• _Task brief_
The lines beneath this instruction, from the first through the one containing "obj('strike_plate', bm, M['hinge'], tr, None, False, 'small", must be transcribed exactly; no other line belongs in the output.

• _Supplied information_
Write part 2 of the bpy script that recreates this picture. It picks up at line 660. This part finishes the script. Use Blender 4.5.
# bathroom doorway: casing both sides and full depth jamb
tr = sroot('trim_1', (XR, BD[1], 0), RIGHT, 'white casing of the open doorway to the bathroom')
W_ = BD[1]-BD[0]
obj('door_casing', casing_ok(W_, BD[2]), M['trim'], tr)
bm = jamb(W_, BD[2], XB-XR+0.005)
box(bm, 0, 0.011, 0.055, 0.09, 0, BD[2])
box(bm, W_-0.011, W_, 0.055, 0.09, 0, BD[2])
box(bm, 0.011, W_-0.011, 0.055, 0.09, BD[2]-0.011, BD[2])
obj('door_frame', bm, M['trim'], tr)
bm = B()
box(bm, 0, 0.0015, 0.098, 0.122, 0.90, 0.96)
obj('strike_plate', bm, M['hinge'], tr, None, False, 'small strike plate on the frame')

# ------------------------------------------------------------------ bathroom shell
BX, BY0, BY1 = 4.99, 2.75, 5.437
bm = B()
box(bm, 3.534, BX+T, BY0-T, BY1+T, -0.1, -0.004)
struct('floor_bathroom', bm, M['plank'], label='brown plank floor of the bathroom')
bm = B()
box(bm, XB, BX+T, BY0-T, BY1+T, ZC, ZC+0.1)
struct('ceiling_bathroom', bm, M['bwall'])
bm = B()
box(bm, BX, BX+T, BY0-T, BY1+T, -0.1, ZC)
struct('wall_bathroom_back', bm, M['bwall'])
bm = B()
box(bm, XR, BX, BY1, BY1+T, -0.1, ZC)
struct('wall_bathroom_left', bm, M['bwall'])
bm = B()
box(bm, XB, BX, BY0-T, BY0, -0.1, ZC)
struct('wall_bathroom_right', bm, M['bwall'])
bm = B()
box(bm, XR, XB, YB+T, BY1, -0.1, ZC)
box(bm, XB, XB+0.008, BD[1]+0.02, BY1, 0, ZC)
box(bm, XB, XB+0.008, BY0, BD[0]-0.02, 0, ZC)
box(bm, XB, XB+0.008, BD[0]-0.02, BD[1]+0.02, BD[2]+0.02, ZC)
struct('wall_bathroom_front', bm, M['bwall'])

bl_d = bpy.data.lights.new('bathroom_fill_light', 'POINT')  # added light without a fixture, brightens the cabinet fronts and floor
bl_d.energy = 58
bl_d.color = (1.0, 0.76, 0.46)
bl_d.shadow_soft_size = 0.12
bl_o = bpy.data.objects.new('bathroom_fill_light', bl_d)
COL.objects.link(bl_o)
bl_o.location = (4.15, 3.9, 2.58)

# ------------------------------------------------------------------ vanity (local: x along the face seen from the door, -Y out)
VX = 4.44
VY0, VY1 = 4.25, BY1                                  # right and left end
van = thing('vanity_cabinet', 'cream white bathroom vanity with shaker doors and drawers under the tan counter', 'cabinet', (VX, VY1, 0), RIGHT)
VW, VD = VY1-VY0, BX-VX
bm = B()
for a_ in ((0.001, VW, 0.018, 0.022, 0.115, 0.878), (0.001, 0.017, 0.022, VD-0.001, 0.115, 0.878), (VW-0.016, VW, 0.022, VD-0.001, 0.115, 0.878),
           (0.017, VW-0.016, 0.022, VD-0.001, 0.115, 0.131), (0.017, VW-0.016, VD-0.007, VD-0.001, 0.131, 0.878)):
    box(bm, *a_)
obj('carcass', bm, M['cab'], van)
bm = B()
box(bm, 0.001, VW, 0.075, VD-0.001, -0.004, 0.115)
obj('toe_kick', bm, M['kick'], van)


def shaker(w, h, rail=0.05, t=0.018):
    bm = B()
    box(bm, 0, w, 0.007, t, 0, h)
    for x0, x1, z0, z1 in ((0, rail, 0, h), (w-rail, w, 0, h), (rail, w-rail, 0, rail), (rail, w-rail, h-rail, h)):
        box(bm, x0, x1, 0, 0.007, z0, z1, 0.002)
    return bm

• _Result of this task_
Write part 2 of the bpy script that recreates this picture. It picks up at line 660. This part finishes the script. Use Blender 4.5.
# bathroom doorway: casing both sides and full depth jamb
tr = sroot('trim_1', (XR, BD[1], 0), RIGHT, 'white casing of the open doorway to the bathroom')
W_ = BD[1]-BD[0]
obj('door_casing', casing_ok(W_, BD[2]), M['trim'], tr)
bm = jamb(W_, BD[2], XB-XR+0.005)
box(bm, 0, 0.011, 0.055, 0.09, 0, BD[2])
box(bm, W_-0.011, W_, 0.055, 0.09, 0, BD[2])
box(bm, 0.011, W_-0.011, 0.055, 0.09, BD[2]-0.011, BD[2])
obj('door_frame', bm, M['trim'], tr)
bm = B()
box(bm, 0, 0.0015, 0.098, 0.122, 0.90, 0.96)
obj('strike_plate', bm, M['hinge'], tr, None, False, 'small strike plate on the frame')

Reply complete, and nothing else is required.